Tuesday, October 16, 2012

On beginnings


The first critical moment that requires energy is the beginning of any action. No matter what it is, if the first step is done, it's very likely that the show goes on.

Yesterday I brought myself again to drive the car. Traffic became worse and worse. It was dark already when we left my parents. I fear to drive. As soon as I sat behind the steering wheel, as soon as I had adjusted the seat, I knew there is no way back. I drove the BMW. E was even enthusiastic how fast I drove (150 km/h). I drive that fast only when the autobahn allows it and only for a short time. I wanted to get home.

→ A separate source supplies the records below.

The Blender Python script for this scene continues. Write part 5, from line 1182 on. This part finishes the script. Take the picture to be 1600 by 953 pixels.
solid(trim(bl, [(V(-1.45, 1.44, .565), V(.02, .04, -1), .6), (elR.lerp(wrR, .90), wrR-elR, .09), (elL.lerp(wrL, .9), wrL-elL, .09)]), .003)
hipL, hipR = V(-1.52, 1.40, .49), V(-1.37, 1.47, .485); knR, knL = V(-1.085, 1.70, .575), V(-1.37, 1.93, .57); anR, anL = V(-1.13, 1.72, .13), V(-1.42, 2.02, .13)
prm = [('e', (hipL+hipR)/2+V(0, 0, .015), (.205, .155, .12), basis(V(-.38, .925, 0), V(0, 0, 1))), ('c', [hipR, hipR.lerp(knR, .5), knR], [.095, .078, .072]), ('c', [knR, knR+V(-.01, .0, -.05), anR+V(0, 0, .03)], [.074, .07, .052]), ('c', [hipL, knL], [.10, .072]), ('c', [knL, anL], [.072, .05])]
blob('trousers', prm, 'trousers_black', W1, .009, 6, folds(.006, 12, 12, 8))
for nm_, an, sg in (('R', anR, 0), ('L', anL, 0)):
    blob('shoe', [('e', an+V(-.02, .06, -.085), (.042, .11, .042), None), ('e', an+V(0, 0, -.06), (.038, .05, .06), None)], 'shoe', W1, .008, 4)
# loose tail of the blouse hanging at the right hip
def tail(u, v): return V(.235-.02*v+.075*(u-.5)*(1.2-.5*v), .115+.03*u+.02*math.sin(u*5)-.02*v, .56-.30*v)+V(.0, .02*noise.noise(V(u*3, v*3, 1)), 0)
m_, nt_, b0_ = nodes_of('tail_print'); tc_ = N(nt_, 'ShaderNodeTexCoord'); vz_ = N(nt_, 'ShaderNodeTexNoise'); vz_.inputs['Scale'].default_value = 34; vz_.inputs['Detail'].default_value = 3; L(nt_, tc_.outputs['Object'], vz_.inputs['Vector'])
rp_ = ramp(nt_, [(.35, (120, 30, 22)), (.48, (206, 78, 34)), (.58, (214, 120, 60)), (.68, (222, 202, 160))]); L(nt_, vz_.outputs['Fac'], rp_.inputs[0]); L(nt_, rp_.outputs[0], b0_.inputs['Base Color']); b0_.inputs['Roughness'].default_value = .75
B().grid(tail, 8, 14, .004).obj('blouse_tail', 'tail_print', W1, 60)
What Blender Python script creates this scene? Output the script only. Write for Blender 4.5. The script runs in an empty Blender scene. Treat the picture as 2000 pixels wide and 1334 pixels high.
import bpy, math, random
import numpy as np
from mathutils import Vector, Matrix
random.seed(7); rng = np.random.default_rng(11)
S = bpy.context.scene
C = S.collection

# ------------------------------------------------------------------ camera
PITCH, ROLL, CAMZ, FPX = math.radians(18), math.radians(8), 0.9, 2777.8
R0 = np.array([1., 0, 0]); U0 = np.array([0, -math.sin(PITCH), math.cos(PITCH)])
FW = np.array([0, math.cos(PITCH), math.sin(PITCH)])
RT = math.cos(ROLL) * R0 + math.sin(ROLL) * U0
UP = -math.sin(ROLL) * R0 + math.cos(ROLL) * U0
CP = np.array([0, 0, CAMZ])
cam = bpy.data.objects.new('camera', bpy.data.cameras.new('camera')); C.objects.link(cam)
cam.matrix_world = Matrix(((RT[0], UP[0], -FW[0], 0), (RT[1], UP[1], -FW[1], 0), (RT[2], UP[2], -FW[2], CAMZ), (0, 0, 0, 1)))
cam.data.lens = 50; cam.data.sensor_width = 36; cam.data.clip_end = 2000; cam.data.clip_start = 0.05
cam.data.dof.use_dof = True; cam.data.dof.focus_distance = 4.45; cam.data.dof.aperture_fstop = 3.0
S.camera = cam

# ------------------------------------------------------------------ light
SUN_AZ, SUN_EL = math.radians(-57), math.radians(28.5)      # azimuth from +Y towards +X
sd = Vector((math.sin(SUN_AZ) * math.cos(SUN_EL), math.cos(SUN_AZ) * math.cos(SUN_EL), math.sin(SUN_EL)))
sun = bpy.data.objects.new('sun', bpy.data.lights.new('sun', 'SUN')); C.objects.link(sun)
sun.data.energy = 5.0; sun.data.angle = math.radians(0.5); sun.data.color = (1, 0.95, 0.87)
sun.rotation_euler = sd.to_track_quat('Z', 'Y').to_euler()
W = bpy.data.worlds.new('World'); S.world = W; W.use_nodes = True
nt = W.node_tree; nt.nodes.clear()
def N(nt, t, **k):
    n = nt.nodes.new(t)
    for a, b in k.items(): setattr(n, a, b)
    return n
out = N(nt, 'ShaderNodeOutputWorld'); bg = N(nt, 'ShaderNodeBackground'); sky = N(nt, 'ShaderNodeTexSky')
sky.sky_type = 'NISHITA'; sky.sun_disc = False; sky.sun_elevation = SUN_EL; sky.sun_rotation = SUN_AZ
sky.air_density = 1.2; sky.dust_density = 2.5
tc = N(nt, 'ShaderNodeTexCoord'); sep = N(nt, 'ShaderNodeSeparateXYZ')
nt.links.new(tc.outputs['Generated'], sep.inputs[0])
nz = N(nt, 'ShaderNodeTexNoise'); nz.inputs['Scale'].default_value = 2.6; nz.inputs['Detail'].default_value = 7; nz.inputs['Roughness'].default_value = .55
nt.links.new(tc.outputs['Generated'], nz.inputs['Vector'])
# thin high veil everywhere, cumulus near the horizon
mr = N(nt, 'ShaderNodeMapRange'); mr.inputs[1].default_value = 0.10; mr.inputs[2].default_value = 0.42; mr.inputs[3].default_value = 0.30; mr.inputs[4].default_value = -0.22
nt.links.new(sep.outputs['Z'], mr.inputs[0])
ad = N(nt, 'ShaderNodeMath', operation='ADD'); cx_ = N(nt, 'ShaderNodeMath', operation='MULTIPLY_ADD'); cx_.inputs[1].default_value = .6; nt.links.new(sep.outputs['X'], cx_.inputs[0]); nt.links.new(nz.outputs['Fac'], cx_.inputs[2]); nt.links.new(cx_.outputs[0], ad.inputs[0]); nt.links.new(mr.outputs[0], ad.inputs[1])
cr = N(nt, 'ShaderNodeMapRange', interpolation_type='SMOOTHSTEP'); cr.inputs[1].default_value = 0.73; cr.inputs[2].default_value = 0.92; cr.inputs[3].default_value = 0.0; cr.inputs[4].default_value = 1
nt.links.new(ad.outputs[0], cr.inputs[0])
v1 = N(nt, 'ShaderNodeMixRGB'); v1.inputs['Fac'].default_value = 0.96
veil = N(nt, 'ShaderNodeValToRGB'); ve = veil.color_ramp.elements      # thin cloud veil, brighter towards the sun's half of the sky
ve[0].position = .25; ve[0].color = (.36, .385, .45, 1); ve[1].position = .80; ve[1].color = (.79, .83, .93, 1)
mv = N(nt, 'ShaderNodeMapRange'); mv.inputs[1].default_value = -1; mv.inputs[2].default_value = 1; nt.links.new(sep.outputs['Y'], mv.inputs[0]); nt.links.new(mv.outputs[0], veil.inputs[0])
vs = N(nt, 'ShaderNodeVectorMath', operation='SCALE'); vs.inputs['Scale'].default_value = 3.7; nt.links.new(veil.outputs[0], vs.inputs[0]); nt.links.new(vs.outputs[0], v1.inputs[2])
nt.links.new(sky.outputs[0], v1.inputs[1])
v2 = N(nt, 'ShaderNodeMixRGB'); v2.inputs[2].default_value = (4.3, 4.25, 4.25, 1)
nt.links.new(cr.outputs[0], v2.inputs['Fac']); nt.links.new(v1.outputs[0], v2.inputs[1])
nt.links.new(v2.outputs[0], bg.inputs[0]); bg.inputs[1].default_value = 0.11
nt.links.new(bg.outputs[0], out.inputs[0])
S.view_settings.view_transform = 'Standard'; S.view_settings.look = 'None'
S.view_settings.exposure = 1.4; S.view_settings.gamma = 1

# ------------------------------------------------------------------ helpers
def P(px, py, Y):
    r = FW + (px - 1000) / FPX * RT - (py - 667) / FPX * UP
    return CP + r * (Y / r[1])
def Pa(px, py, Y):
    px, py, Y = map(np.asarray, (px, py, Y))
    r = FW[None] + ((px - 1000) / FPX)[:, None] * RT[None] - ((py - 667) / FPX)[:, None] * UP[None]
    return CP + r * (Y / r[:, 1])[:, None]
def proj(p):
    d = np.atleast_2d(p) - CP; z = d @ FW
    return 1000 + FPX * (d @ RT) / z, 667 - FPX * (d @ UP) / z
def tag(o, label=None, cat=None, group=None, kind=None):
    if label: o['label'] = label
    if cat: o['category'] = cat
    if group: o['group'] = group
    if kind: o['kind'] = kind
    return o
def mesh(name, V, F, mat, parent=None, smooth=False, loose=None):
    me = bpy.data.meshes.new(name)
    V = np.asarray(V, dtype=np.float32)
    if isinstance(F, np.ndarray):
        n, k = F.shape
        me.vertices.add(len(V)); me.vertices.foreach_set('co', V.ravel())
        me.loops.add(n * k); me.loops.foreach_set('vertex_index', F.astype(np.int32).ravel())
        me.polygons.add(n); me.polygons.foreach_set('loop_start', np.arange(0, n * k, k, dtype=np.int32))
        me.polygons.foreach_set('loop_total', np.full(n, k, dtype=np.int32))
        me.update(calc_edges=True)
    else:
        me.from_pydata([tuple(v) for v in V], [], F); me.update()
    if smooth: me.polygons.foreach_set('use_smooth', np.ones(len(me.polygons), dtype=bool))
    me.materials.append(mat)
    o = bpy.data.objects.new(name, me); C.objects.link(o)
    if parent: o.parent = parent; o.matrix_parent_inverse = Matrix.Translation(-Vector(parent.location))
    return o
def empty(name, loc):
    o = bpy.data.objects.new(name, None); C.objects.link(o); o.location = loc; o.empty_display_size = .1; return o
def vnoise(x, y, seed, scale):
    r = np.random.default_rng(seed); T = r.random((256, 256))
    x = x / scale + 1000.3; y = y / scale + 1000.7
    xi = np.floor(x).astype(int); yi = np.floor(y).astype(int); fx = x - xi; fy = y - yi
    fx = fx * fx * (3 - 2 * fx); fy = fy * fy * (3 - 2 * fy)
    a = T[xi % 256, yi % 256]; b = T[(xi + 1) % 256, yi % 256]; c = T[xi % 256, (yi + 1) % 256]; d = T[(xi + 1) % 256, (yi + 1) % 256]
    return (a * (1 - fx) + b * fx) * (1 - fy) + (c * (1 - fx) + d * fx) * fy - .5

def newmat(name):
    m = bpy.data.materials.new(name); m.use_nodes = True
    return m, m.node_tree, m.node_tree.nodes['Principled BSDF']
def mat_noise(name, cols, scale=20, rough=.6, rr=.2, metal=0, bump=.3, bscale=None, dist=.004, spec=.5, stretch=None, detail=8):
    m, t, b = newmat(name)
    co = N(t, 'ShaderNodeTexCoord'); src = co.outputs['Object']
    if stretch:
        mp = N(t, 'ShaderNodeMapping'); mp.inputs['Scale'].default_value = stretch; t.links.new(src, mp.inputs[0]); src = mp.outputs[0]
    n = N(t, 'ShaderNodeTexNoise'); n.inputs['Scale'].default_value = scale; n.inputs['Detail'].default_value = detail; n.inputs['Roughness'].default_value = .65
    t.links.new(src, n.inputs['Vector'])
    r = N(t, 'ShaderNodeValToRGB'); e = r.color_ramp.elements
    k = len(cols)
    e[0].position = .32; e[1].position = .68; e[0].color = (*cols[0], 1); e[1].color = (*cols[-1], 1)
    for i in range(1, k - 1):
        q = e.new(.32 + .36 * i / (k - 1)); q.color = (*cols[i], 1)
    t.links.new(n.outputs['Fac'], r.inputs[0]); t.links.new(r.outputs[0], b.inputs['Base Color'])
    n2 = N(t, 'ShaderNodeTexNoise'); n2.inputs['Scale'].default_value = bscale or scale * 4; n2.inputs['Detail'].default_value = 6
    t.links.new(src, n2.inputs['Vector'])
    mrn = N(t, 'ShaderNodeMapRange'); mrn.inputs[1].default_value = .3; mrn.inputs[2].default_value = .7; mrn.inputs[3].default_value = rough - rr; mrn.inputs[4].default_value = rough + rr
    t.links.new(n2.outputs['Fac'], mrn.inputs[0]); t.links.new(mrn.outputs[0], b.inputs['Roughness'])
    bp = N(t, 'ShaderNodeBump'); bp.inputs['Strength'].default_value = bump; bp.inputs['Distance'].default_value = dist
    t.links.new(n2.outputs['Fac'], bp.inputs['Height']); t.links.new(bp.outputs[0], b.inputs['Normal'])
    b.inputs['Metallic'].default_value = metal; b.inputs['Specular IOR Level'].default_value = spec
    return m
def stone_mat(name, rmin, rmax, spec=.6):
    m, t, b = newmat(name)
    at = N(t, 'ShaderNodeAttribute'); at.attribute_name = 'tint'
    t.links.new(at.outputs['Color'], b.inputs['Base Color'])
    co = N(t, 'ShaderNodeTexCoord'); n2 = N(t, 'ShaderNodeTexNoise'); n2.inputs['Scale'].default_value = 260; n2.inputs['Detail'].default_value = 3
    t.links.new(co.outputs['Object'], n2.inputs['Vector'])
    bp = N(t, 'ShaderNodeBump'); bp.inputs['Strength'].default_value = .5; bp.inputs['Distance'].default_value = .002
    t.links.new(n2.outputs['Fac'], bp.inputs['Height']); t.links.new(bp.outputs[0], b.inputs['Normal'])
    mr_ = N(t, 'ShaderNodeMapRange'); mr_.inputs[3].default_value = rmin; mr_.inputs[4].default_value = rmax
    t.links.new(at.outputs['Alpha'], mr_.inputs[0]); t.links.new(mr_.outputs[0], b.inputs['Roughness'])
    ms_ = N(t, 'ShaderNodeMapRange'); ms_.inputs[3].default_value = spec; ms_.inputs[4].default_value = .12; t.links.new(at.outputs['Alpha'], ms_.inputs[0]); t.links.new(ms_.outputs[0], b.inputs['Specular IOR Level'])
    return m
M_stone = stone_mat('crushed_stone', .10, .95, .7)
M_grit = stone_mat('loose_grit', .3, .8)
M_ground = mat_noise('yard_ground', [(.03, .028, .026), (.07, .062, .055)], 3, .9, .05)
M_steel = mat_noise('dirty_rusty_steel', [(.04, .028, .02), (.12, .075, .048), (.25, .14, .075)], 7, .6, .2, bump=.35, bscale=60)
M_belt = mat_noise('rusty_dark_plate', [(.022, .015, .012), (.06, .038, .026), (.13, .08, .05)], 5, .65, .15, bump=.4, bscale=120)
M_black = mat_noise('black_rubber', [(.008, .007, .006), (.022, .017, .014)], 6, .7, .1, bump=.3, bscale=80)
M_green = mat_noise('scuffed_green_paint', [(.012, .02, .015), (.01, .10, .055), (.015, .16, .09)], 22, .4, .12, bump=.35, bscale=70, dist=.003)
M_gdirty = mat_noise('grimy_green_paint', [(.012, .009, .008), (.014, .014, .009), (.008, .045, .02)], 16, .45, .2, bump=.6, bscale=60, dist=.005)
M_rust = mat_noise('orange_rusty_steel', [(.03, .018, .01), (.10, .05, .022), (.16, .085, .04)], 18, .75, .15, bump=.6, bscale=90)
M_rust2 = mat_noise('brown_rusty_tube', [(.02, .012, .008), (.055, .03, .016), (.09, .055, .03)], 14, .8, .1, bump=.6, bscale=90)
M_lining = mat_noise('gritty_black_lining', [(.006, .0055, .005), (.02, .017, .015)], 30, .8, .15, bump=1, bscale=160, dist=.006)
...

Knowing that the beginning is the first hurdle, helps to overcome it. For daily chores I set my timer to get me going. This gives me the necessary energy to start. For my yoga practice I do some easy passive asanas.

This time I didn't practice during the trip. It was too cold. The situation was not inviting. Today I start with primary. Very carefully of course. I know how easy I can overstretch myself today after a break of 5 days.

Focus shall be my breath. 

4 comments:

Anna said...

Yes, it's hard to start. SO many of my exciting plans stay in my head. It's frustrating.

Ursula said...

Tiniest step will push you forward, Anna. Daily tiniest steps!

Kitharo said...

Hope your practice was fun :) The first step is always the hardest... it's easier to do nothing than do face challenges or fears. Greetings, Julian

Ursula said...

It was a late practice, after 6pm. Sun salutations, standing sequence and a few asanas of primary, closing sequence and this was it.

So glad that I did this.

Sometimes people admire me because of my daily practice. In my view it's so much more difficult to practice on and off.

I agree: doing nothing is easy. A California slacker lives inside me.